Your answer is a single number: the count of lines that contain the string "objects".

** SOURCE MATERIAL **
********
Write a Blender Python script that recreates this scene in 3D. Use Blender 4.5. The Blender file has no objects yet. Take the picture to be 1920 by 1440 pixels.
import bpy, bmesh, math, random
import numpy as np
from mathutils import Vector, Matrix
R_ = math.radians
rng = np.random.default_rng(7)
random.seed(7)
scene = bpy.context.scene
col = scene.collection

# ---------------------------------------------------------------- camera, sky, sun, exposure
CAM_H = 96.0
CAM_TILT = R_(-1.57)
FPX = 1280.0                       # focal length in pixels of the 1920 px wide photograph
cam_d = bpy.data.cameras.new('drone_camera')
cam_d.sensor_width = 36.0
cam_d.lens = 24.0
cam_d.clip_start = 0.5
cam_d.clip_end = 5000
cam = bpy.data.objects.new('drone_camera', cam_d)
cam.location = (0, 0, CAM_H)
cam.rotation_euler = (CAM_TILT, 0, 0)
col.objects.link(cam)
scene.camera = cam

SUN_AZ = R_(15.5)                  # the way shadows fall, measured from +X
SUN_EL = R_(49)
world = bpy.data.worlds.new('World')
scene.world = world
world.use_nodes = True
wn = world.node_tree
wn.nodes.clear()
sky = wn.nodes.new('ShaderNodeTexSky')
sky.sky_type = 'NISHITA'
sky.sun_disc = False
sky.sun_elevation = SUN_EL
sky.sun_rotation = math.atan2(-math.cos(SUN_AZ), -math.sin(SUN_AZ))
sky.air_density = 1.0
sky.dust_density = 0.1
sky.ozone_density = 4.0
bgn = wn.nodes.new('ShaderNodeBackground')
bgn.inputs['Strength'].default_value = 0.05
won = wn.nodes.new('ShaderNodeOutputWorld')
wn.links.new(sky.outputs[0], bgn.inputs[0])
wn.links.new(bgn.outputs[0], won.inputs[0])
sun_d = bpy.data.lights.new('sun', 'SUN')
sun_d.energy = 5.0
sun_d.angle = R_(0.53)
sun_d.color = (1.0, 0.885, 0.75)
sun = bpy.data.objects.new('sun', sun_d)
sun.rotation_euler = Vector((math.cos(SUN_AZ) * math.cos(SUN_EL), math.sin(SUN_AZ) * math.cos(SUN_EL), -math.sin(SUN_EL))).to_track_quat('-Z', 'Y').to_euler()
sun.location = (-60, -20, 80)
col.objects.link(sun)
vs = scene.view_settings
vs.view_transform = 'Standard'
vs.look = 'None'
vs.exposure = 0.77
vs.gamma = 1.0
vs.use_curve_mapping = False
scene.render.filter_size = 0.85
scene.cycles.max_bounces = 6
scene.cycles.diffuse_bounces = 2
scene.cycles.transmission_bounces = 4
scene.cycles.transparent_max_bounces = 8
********
** EXPECTED ANSWER **
5